When I looked at Burning Wheel (or the d20 Dynasties and Demagogues from Atlas) and its many pages on social conflict, all of a sudden the weight of the material shifts perception.  In Weapons of the Gods, the first example of the use of kung fu is a social contest to woo the haughty princess as the two suitors use kung fu marvels to show off.... here, combat skill translates into social prowess and even standing.

However, I do think the differences of Social conflict and Martial (open warfare/combat) conflict are inheritenly different.  To "be social" is to pretty much mean "seeking compromise and peaceful solutions."  RE:  We be trying solve problems in a complicated, but civilized setting.  To have out and out Combat is to subjugate the other guy by domination... wars aren't won by killing the other guy's army, but by breaking their will to fight... still, its is domination.  Killing the other guy solves some problems pretty quickly, like the problem of ME staying alive!!!

So, I think there is this subconcious, kneejerk reaction by GMs that a social problem solving Player is trying to avoid conflict all together and so they block it, make it more difficult and sometimes downright useless...

silly note:  My longest running Champions PC is Vector of over a decade.  His tagline is "I'd rather talk".  I've done all the fighting I ever want to do in Champions.  I would rather use V's clout politically.  My GM once complained, "hey, IF I DON"T ignore your desire to talk all the time, there won't be an adventure."  Which I just simply didn't know how to respond to, but it has bothered me ever since.  I think this thread led me to a partial answer.

Darren Hill

Ron asked Aaron:
Quote from: Ron Edwards on May 12, 2006, 06:53:22 PM
Will, I am wondering what you and the DM are planning to do next time such a situation comes up. Did he say? I hope he did listen to you, because a number of folks I've played with dug in their heels very hard on this point. They really, really didn't want players to be able to influence NPCs ... at all ... unless it fit with their plans or amused them in some kind of useful way.

I'm wondering about this too. Is this thread helping you, Aaron?

Aaron

Sorry I've been absent for a bit everybody!
Quite alot of useful information and insight which I think will help me quite a bit and while it did seem to get off track a bit I still think it's been very helpful.
My next TROS session is in  a couple of weeks.  We left if last time with the villagers all frightened and enraged by someone stealing and killing the townsfolks children.  The PC's just came back form battling an animated Scarecrow, one of them carrying the hat it had been wearing that had fallen off durign the fight.  One of the villagers recognises the hat and the call goes up that its all farmer Bobs fault and they are off to lynch him.  The PC are going to try and stop them.  This is another Social conflict.  I don't mind whether farmer Bob cops it or not so its going to be up to the players to convince the mob,(not me!)
I grabbed a copy of Trollbabe and have been devouring that and am looking over Burning Wheel and d20 Dynasties and Demagogues(I got this a while back as I have had this social conflict problem for a while!) and am going to try and come up witha social combat system for TROS that is similar to the combat system, for consistency.

Ron Edwards

Thanks for coming back to it, Aaron.

I'll call this a good point for closing this thread, but also for encouraging others (as well as Aaron, after the next game) to begin new Actual Play threads which build on the points and questions that arose here.
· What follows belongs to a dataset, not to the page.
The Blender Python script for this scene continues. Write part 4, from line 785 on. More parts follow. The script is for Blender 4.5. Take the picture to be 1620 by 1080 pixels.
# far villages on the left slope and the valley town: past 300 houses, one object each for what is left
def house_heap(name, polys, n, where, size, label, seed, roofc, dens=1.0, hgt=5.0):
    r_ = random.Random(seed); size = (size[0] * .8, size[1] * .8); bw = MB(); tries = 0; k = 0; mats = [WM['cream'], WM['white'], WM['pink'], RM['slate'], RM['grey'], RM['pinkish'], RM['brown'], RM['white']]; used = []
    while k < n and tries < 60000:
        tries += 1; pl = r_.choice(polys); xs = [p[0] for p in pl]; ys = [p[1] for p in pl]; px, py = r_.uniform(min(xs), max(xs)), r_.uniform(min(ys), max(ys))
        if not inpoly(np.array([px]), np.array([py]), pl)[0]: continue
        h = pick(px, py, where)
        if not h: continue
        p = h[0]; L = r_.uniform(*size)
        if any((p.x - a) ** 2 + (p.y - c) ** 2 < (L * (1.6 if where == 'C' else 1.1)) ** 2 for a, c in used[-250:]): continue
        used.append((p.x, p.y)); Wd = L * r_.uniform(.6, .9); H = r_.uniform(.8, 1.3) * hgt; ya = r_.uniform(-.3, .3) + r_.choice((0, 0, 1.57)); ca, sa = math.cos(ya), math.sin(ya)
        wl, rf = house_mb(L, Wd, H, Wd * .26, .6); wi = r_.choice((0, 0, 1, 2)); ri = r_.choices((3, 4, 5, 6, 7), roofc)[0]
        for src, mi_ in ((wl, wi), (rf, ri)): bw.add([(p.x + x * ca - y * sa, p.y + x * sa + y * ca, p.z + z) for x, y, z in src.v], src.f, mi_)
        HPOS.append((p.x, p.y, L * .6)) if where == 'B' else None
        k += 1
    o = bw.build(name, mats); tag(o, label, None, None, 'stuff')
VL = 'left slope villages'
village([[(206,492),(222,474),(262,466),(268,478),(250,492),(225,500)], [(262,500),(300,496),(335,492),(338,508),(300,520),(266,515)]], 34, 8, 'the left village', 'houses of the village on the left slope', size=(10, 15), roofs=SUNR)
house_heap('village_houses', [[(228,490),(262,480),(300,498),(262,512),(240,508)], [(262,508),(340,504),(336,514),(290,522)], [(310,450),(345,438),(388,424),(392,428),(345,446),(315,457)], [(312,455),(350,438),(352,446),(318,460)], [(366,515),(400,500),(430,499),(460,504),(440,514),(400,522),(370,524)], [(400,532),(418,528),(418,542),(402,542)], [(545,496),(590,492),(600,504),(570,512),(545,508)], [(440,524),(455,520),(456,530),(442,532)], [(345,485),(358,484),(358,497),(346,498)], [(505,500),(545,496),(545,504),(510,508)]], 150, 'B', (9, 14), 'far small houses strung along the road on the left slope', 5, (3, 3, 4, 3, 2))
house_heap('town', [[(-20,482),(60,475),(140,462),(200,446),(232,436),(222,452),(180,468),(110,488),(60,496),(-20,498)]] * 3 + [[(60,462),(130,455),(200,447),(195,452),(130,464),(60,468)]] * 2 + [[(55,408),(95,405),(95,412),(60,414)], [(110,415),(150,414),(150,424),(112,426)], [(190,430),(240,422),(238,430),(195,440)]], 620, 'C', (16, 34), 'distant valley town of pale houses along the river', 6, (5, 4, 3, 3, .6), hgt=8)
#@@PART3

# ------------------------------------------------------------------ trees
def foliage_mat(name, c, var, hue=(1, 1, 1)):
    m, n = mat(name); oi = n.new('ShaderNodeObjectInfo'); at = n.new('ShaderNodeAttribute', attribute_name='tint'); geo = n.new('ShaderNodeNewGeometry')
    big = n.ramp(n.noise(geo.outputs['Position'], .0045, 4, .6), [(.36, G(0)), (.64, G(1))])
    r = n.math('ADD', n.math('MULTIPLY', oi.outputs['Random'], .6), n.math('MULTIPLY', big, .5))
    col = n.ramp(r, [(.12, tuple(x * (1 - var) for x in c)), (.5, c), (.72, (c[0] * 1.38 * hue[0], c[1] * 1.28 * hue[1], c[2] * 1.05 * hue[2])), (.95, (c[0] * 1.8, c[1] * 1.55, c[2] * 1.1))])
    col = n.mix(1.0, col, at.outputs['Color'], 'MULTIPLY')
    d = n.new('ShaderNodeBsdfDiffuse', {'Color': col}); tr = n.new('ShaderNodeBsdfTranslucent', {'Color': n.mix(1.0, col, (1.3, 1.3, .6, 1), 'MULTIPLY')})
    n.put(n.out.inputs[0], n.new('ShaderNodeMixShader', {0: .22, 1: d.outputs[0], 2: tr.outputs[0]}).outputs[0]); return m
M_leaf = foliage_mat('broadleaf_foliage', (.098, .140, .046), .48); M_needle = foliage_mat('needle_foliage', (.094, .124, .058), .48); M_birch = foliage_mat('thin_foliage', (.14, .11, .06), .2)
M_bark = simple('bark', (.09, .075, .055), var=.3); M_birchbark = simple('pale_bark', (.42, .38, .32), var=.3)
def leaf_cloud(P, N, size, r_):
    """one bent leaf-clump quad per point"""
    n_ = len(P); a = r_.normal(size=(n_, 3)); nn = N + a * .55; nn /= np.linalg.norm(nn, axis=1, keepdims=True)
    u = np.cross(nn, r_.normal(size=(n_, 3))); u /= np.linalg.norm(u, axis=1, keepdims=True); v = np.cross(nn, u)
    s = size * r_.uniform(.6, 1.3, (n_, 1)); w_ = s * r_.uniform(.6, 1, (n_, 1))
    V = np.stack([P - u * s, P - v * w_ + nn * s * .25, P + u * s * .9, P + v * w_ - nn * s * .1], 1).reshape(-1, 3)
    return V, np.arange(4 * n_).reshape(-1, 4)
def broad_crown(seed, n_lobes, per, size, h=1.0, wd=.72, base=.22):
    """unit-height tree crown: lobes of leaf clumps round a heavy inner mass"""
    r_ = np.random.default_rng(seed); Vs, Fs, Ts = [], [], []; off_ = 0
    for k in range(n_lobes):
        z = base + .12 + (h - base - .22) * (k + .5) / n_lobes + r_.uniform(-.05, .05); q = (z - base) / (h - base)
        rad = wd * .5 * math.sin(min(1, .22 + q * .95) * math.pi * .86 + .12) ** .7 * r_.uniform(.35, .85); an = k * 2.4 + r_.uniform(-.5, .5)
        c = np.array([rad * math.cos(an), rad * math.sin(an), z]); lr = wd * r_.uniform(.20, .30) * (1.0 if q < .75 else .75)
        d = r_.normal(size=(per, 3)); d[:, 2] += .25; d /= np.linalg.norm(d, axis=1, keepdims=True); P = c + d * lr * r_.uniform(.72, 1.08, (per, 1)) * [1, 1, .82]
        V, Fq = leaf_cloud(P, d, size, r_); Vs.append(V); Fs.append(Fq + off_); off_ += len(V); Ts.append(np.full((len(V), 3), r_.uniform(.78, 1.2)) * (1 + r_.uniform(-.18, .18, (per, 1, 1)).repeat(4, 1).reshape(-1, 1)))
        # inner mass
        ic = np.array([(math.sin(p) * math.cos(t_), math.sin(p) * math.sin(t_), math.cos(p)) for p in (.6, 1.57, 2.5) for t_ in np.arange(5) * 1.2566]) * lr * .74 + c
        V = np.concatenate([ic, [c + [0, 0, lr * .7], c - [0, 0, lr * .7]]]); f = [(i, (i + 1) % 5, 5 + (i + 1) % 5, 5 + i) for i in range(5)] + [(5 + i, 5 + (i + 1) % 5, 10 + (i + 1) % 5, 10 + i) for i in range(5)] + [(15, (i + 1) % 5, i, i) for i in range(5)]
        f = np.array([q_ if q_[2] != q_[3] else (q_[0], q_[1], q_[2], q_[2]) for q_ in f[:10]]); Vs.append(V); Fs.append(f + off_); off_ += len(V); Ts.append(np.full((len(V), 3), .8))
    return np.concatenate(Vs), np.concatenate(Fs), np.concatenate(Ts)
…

So, it's closed now. But don't think of this thread as stopped, but rather as spawning offspring ... go ye forth and multiply.

Best, Ron

Storn

QuoteI grabbed a copy of Trollbabe and have been devouring that and am looking over Burning Wheel and d20 Dynasties and Demagogues(I got this a while back as I have had this social conflict problem for a while!) and am going to try and come up witha social combat system for TROS that is similar to the combat system, for consistency.

Can I sneak in a question that might help spawn a follow up thread?

Aaron, I quoted you above.  My question is HOW is that above mentioned stuff striking you?  I'm very curious on what you are going to tweak and what you are not... and how your players respond and feel about it all.